Lacho me invita a la celebración del 24 de septiembre en el Mercado de la Merced, cuando se honra a la Virgen con sonido y baile, para que vea cómo está el ambiente y a quienes llevan la cumbia como bandera. Quizá así mi chica deje de decirme que los güeros solo bailamos donde nos sentimos seguros. Luego pienso, soy nuevo en esto de la cumbia y no sé bailar. Pero Lacho suelta una reflexión con la que quizá me anime a dejar mi ofrenda.

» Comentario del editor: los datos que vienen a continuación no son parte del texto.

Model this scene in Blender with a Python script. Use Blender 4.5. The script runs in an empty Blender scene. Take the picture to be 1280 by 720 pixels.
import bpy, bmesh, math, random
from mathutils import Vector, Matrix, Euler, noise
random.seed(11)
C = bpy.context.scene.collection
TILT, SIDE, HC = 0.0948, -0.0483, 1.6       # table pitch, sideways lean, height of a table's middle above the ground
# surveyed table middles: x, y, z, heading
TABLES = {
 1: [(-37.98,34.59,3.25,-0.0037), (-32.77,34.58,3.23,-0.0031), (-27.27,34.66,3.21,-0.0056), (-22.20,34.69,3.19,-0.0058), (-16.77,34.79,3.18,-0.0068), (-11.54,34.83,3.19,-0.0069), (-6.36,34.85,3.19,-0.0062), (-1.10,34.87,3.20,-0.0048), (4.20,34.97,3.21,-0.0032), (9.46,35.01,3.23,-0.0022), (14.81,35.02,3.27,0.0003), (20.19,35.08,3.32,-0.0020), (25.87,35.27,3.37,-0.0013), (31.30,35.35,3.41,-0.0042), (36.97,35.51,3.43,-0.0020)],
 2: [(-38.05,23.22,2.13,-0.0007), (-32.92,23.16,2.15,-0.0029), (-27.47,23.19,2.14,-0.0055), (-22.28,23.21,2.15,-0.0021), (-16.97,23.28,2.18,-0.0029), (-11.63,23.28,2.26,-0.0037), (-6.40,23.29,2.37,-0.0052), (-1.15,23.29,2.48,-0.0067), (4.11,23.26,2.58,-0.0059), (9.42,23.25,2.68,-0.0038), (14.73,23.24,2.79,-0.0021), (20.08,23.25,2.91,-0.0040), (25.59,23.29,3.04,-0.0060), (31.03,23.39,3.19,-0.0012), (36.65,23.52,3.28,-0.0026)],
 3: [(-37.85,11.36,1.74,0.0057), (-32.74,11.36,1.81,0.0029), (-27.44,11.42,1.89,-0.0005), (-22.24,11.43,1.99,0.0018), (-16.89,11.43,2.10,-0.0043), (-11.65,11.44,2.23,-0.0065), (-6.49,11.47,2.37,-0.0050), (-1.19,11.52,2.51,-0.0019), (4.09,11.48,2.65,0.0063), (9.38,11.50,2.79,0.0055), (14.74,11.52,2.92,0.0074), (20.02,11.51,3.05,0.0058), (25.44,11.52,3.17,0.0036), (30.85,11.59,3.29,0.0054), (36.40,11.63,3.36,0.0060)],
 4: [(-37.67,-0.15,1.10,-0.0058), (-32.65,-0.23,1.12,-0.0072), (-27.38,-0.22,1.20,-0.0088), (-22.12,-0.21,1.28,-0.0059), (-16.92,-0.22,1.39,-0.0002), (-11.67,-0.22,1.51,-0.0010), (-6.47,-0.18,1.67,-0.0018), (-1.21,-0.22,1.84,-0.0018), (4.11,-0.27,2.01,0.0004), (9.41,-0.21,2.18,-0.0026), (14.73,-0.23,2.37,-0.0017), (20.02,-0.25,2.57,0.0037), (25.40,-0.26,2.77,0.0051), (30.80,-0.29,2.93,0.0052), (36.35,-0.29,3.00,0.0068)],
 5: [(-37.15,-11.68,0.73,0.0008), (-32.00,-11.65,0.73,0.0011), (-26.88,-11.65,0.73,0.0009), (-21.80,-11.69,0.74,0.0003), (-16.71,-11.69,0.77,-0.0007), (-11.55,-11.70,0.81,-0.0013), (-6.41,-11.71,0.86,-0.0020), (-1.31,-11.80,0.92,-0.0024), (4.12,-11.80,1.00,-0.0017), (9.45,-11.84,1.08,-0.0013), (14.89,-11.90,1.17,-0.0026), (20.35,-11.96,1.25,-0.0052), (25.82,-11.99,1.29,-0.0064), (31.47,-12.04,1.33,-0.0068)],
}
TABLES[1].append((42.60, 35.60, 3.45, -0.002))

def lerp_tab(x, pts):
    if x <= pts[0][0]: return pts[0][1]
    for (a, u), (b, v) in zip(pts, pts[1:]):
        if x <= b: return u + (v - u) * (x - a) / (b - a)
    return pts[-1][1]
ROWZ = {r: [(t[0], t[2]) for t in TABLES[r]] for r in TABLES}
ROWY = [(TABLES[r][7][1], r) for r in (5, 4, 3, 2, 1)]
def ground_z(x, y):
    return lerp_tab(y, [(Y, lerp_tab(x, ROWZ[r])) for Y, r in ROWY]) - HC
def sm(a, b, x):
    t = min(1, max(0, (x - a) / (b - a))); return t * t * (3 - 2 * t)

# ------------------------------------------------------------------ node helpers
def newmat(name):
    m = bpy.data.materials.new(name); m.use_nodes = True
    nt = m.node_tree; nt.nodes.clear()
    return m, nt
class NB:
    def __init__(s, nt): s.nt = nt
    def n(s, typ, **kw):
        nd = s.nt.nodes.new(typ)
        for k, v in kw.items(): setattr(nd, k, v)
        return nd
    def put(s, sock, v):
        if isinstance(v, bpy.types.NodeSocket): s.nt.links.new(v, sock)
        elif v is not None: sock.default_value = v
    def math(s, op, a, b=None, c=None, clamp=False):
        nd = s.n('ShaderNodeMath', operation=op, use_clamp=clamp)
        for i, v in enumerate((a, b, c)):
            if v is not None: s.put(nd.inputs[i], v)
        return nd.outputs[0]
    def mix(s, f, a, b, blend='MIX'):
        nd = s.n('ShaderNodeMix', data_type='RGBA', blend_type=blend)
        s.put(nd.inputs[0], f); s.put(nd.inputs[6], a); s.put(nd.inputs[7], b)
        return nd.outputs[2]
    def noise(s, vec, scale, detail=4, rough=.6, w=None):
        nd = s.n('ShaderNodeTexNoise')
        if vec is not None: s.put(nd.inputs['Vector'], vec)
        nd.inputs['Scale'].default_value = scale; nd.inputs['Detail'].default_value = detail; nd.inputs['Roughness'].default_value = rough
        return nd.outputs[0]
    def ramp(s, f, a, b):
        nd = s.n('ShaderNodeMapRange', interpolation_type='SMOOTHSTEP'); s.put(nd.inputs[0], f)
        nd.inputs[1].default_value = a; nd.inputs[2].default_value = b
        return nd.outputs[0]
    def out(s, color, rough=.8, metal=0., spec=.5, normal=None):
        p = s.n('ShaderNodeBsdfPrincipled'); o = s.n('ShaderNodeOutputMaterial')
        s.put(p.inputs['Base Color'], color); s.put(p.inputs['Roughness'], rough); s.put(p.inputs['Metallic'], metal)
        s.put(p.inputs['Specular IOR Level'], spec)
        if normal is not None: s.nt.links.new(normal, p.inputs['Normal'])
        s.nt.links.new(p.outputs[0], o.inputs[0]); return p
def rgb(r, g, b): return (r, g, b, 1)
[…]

“A mí no me interesa si lo bailas con una estética de salón de baile, si lo bailas con sonideros, si lo bailas al estilo blanco. Cuando logras transmitir algo, logras tu objetivo. Hay gente que no sabe bailar y yo les digo que no necesitan saber bailar para disfrutar la música. Al final del día el baile debe ser libre de juicios, libre de todo”.